---- Information supplied

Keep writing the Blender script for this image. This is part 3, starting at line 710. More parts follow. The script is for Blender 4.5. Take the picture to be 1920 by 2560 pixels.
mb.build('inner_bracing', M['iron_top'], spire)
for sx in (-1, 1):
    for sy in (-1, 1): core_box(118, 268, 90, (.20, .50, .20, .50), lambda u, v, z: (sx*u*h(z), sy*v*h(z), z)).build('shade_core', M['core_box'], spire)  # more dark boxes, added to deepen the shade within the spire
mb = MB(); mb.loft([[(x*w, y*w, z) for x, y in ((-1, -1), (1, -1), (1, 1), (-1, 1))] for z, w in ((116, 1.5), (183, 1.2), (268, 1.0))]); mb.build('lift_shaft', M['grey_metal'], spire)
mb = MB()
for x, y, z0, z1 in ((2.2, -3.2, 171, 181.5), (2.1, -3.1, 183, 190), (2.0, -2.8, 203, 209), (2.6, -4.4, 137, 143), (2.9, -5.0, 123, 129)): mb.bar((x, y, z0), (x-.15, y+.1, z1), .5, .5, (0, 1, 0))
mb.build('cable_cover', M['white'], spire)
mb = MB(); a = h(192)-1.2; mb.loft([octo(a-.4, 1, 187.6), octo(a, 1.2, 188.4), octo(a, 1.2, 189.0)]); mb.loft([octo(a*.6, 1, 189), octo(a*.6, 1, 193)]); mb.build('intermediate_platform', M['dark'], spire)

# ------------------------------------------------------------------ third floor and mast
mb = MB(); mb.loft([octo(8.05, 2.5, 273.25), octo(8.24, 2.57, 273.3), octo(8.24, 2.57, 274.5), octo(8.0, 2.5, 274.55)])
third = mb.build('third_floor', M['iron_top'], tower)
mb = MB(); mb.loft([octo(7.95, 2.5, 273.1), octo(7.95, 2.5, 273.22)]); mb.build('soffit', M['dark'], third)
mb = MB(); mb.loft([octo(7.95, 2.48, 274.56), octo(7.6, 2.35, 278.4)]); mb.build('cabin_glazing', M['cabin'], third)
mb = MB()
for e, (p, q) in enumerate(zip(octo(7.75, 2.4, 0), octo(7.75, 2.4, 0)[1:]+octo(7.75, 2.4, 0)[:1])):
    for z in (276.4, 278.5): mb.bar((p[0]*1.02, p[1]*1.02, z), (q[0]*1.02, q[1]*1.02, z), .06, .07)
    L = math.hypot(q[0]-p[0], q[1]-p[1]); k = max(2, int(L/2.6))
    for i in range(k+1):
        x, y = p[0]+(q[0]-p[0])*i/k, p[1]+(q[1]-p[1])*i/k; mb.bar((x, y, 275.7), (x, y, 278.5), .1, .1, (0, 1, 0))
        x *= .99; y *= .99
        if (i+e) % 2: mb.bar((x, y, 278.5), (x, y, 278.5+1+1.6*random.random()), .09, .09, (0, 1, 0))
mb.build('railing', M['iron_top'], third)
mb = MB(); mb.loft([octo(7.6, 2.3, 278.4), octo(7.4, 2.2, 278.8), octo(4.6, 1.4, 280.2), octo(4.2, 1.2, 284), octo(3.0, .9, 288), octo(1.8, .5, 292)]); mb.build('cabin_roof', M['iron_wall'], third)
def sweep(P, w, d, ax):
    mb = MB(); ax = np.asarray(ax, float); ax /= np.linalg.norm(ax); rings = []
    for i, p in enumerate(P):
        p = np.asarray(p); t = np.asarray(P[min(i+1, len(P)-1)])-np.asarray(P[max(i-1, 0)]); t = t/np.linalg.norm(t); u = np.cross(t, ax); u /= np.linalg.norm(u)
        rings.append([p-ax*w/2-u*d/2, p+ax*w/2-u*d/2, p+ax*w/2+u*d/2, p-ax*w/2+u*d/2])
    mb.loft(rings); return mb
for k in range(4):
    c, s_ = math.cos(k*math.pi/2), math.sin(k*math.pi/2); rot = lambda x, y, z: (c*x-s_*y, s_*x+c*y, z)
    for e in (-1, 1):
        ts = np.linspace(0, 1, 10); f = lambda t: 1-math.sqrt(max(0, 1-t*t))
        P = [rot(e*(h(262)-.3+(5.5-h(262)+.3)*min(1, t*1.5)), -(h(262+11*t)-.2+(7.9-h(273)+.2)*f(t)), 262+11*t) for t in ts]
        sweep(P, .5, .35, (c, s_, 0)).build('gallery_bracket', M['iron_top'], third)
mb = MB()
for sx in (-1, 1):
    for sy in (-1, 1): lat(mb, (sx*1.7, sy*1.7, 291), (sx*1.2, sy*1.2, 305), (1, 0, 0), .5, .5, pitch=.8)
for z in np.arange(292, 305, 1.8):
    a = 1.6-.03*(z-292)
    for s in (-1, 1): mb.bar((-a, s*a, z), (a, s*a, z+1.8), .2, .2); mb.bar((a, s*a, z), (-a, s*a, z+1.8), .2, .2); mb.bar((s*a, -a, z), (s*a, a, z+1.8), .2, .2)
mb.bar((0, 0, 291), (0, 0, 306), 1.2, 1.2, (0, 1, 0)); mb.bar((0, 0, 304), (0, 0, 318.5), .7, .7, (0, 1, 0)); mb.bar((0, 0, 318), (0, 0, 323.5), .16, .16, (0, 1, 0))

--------

What you should do: Write out the entire listing exactly.

Written solution:
Keep writing the Blender script for this image. This is part 3, starting at line 710. More parts follow. The script is for Blender 4.5. Take the picture to be 1920 by 2560 pixels.
mb.build('inner_bracing', M['iron_top'], spire)
for sx in (-1, 1):
    for sy in (-1, 1): core_box(118, 268, 90, (.20, .50, .20, .50), lambda u, v, z: (sx*u*h(z), sy*v*h(z), z)).build('shade_core', M['core_box'], spire)  # more dark boxes, added to deepen the shade within the spire
mb = MB(); mb.loft([[(x*w, y*w, z) for x, y in ((-1, -1), (1, -1), (1, 1), (-1, 1))] for z, w in ((116, 1.5), (183, 1.2), (268, 1.0))]); mb.build('lift_shaft', M['grey_metal'], spire)
mb = MB()
for x, y, z0, z1 in ((2.2, -3.2, 171, 181.5), (2.1, -3.1, 183, 190), (2.0, -2.8, 203, 209), (2.6, -4.4, 137, 143), (2.9, -5.0, 123, 129)): mb.bar((x, y, z0), (x-.15, y+.1, z1), .5, .5, (0, 1, 0))
mb.build('cable_cover', M['white'], spire)
mb = MB(); a = h(192)-1.2; mb.loft([octo(a-.4, 1, 187.6), octo(a, 1.2, 188.4), octo(a, 1.2, 189.0)]); mb.loft([octo(a*.6, 1, 189), octo(a*.6, 1, 193)]); mb.build('intermediate_platform', M['dark'], spire)

# ------------------------------------------------------------------ third floor and mast
mb = MB(); mb.loft([octo(8.05, 2.5, 273.25), octo(8.24, 2.57, 273.3), octo(8.24, 2.57, 274.5), octo(8.0, 2.5, 274.55)])
third = mb.build('third_floor', M['iron_top'], tower)
mb = MB(); mb.loft([octo(7.95, 2.5, 273.1), octo(7.95, 2.5, 273.22)]); mb.build('soffit', M['dark'], third)
mb = MB(); mb.loft([octo(7.95, 2.48, 274.56), octo(7.6, 2.35, 278.4)]); mb.build('cabin_glazing', M['cabin'], third)
mb = MB()
for e, (p, q) in enumerate(zip(octo(7.75, 2.4, 0), octo(7.75, 2.4, 0)[1:]+octo(7.75, 2.4, 0)[:1])):
    for z in (276.4, 278.5): mb.bar((p[0]*1.02, p[1]*1.02, z), (q[0]*1.02, q[1]*1.02, z), .06, .07)
    L = math.hypot(q[0]-p[0], q[1]-p[1]); k = max(2, int(L/2.6))
    for i in range(k+1):
        x, y = p[0]+(q[0]-p[0])*i/k, p[1]+(q[1]-p[1])*i/k; mb.bar((x, y, 275.7), (x, y, 278.5), .1, .1, (0, 1, 0))
        x *= .99; y *= .99
        if (i+e) % 2: mb.bar((x, y, 278.5), (x, y, 278.5+1+1.6*random.random()), .09, .09, (0, 1, 0))
mb.build('railing', M['iron_top'], third)
mb = MB(); mb.loft([octo(7.6, 2.3, 278.4), octo(7.4, 2.2, 278.8), octo(4.6, 1.4, 280.2), octo(4.2, 1.2, 284), octo(3.0, .9, 288), octo(1.8, .5, 292)]); mb.build('cabin_roof', M['iron_wall'], third)
def sweep(P, w, d, ax):
    mb = MB(); ax = np.asarray(ax, float); ax /= np.linalg.norm(ax); rings = []
    for i, p in enumerate(P):
        p = np.asarray(p); t = np.asarray(P[min(i+1, len(P)-1)])-np.asarray(P[max(i-1, 0)]); t = t/np.linalg.norm(t); u = np.cross(t, ax); u /= np.linalg.norm(u)
        rings.append([p-ax*w/2-u*d/2, p+ax*w/2-u*d/2, p+ax*w/2+u*d/2, p-ax*w/2+u*d/2])
    mb.loft(rings); return mb
for k in range(4):
    c, s_ = math.cos(k*math.pi/2), math.sin(k*math.pi/2); rot = lambda x, y, z: (c*x-s_*y, s_*x+c*y, z)
    for e in (-1, 1):
        ts = np.linspace(0, 1, 10); f = lambda t: 1-math.sqrt(max(0, 1-t*t))
        P = [rot(e*(h(262)-.3+(5.5-h(262)+.3)*min(1, t*1.5)), -(h(262+11*t)-.2+(7.9-h(273)+.2)*f(t)), 262+11*t) for t in ts]
        sweep(P, .5, .35, (c, s_, 0)).build('gallery_bracket', M['iron_top'], third)
mb = MB()
for sx in (-1, 1):
    for sy in (-1, 1): lat(mb, (sx*1.7, sy*1.7, 291), (sx*1.2, sy*1.2, 305), (1, 0, 0), .5, .5, pitch=.8)
for z in np.arange(292, 305, 1.8):
    a = 1.6-.03*(z-292)
    for s in (-1, 1): mb.bar((-a, s*a, z), (a, s*a, z+1.8), .2, .2); mb.bar((a, s*a, z), (-a, s*a, z+1.8), .2, .2); mb.bar((s*a, -a, z), (s*a, a, z+1.8), .2, .2)
mb.bar((0, 0, 291), (0, 0, 306), 1.2, 1.2, (0, 1, 0)); mb.bar((0, 0, 304), (0, 0, 318.5), .7, .7, (0, 1, 0)); mb.bar((0, 0, 318), (0, 0, 323.5), .16, .16, (0, 1, 0))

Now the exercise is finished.